» **Exercise**
Extract every line of the material that holds the string "this".

» **Given data**
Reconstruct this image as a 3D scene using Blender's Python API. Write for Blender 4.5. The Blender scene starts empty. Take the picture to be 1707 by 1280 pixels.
---
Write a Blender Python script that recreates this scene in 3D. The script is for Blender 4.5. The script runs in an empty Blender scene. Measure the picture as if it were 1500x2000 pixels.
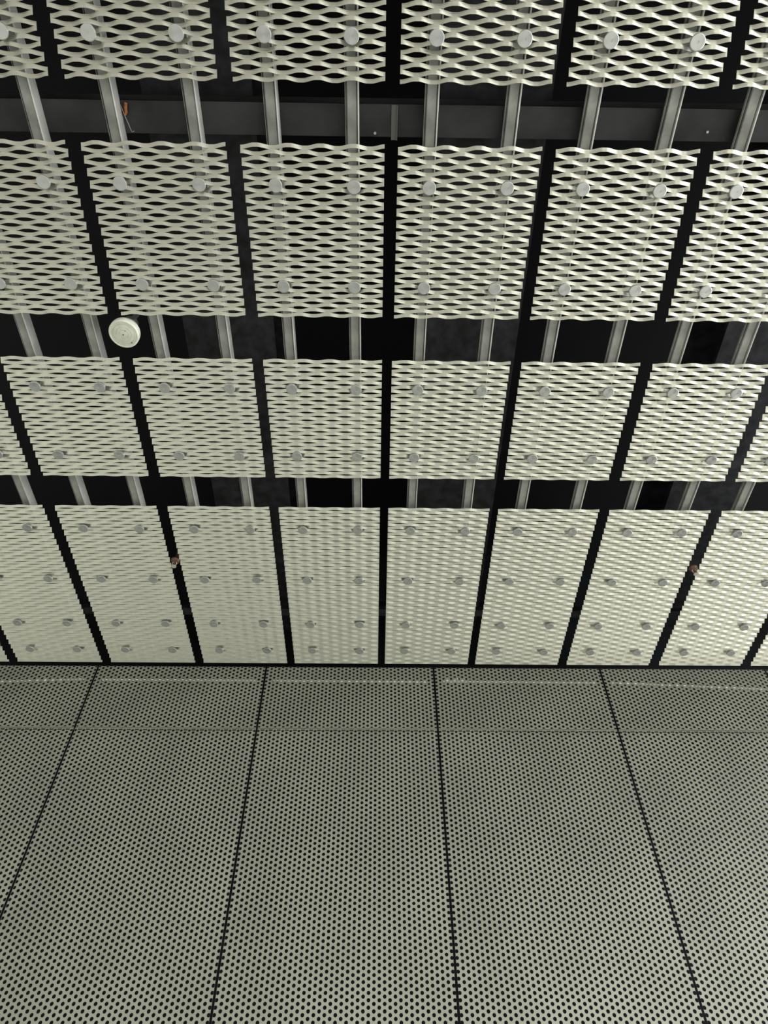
...
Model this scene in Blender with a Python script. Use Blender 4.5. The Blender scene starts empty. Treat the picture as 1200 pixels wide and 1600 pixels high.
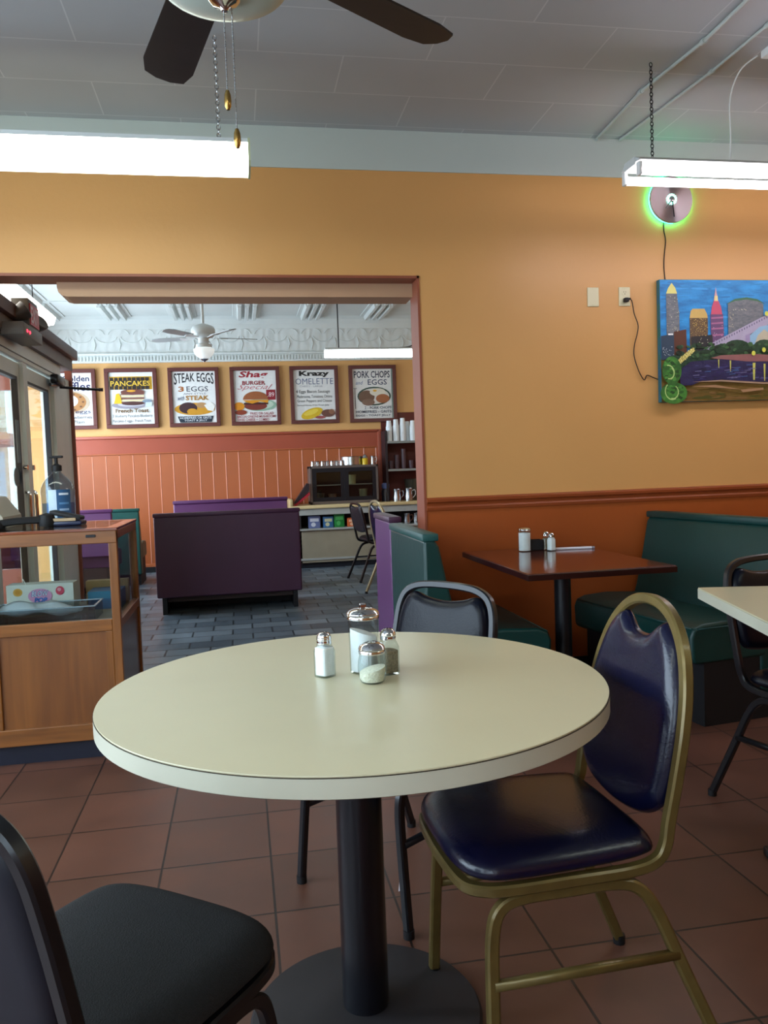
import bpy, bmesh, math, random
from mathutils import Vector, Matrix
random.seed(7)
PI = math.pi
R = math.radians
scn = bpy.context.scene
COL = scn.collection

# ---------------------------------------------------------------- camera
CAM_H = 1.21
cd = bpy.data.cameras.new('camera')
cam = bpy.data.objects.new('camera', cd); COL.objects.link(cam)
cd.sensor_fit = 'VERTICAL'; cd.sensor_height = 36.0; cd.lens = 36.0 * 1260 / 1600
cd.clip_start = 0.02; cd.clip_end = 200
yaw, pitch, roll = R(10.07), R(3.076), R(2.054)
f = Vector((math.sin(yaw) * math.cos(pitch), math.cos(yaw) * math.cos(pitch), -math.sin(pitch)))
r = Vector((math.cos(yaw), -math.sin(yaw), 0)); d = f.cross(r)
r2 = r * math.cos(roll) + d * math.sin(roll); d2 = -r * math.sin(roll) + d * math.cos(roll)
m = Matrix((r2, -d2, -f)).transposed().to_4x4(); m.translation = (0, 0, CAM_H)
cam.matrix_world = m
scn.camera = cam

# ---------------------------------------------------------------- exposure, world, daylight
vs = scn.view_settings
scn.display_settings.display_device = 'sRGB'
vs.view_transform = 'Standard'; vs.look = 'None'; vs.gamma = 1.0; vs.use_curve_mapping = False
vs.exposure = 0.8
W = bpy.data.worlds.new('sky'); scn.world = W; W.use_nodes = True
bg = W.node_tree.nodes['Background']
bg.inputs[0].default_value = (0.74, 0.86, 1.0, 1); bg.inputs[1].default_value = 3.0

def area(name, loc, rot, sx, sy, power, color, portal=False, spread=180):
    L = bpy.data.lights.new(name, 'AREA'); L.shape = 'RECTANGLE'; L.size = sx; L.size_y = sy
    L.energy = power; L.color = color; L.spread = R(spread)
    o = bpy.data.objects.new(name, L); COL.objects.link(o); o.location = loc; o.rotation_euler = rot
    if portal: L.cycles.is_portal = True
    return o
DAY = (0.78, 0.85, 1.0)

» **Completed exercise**
Reconstruct this image as a 3D scene using Blender's Python API. Write for Blender 4.5. The Blender scene starts empty. Take the picture to be 1707 by 1280 pixels.
Write a Blender Python script that recreates this scene in 3D. The script is for Blender 4.5. The script runs in an empty Blender scene. Measure the picture as if it were 1500x2000 pixels.
Model this scene in Blender with a Python script. Use Blender 4.5. The Blender scene starts empty. Treat the picture as 1200 pixels wide and 1600 pixels high.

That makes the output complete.